Works documenting Martone's Diaspora Project, in which she tries to disband her collection of over 600 statues of the Virgin Mary. See Bio Box. Little Theatre, 610 19th Ave E, 329-2629. Through Nov 26.


DAMON MAXWELL

Maxwell's paintings show eerie arrangements of mostly real things. They're bright, but not cheerful. I Capolavori, 2519 Fifth Ave, 448-2825. Through Nov 9.


S. SIOBHAN MCELWEE, STACY HARRISON

McElwee creates masks out of discarded objects and finishes them by hand, and is showing them with paintings, drawings, and poetry (versatile girl). Harrison is a costume designer who creates "wearable art" (a term to be wary of). Rex Arts Alliance, 542 First Ave S, 262-9831. Through Oct 31.

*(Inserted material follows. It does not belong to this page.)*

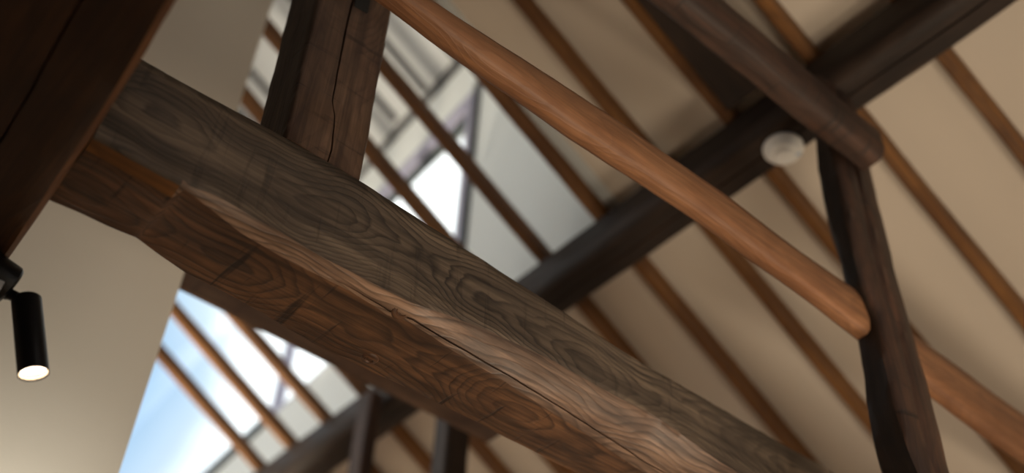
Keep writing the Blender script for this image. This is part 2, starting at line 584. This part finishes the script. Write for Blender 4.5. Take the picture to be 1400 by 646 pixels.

JEFFREY MITCHELL AND SPECIAL GUESTS

The supremely talented Mitchell has corralled a dozen other artists (including Claudia Fitch and Brent Watanabe) into creating site-specific works to celebrate Zeitgeist's new location. Zeitgeist, 171 S Jackson St, 583-0497. Through Nov 1.


SAYA MORIYASU

Moriyasu's ceramics have faces painted on them, giving their arrangement in two cabinets a more social feel. King County Art Gallery, 506 Second Ave, Room 200, 296-7580. Through Oct 27.


PARS

An oddly delicate installation of a graffiti artist's work in a graphic-design firm's hallway. Pars' figures have a pathos you don't see often in aggressive street work, and his paintings on found objects (street signs, discarded metal sheets) are handsomely balanced. Gallery Unpublished, Methodologie, 808 Howell St, 623-1044. Through Nov 24.


MATTHEW PORTER

Paintings inspired by the extravagant claims and surreal certainty of sideshow posters. Honey Bear Bakery at Elliott Bay Book Company, 101 S Main St, 682-6664. Through Oct 31.


*JENNIFER WEST

In a version of the Skin So Thick series that West showed earlier this year at Tacoma's Commencement Gallery, five video screens show a colony of coils pushing their way through a layer of latex. West plays with ideas of dimensionality in which the oddest situations become landscapes. The 911 storefront can't possibly be as satisfying as one of her walk-through installations, but even held at arm's length her work's visual puzzles are worth a second and third look. 911 Media Arts Center, 117 Yale Ave N, 682-6552. Through Dec 17.


JEFF WHITAKER

Metal and stone sculptures that, in their smooth swoopiness, seem to deny their provenance. Eyre/Moore Gallery, 913 Western Ave, 624-5596. Through Oct 28.


EVENTS


MAKING WASHI PAPER

A lecture by Lynn Amlie, a master papermaker and manager at the Center for the Book at the University of Iowa. It's at the Seattle Asian Art Museum (Volunteer Park) on Fri Oct 27 at 7 pm, and it's free.


ALISON SAAR

Another lecture, this time by the Los Angeles sculptor. Her talk will be about her large-scale works in wood and bronze; her themes are freedom and choice, apathy and resistance. Fri Oct 27 at 7 pm in the auditorium at the Seattle Asian Art Museum (Volunteer Park). Tickets are $5 for SAM members, $7 for everyone else.